I had an interesting conversation with my father the other day. He is considering changing his surname. He was adopted by his stepfather when he was 7. He never knew his real father. He thought about hyphening his names but he feels he would like to just change it all together. Do you think there is too much of a connection with a "family" name to just change or do you feel that one should be abble to choose their own with their own meaning behind it? As he said. It's hard to carry a family name when you don't have blood ties to one or memory of the other. Sorry if I don't make sense. I'm still trying to take it all in.
I don’t think you necessarily need to have blood ties to feel a connection to a family or family name but that’s really another issue. I think a persons name is very personal and they should have the right to change it but it could be hurtful to people who may think that a person is losing their connection to them if they change the name they share. I don’t know if you have your fathers surname but if you do does this make you feel he is somehow severing his connection with you? My mum didn’t change her name when she got divorced because she didn’t want a different name to her children but one of my brothers has since changed his which offended a few family members although I know he did not mean it as an affront to them.
I do have the same Surname as my dad.

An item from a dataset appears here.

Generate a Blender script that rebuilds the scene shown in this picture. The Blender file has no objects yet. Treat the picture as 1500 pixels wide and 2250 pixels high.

Personally Just the fact he & my Mum gave me life is enough to feel connected. I think is some ways he wan't to honor his BirthFather but how does one do that without hurting the other. I agree with you. blood isn't the only thing that connects us.
women marry and take on the name of a family they have no connection to everyday. Adopted children carry their adoptive parents' name. people have names not of their blood. Does he have connection to anyone lese in his paternal family?
Yes, He has two uncles he knew his whole life. I sugested (morbid as it may sound) that when he passes have his adopted fathrs name and birth fathers name on his stone That would be a nice choice..no?
I was thinking he could simply add the other name, legally. I 'm thinking your dad wants to honor his step dad?
Basically, He wan'ts to be able to honour his stepfather (who raised him keeping his name) & his Birth father (attaching it to his).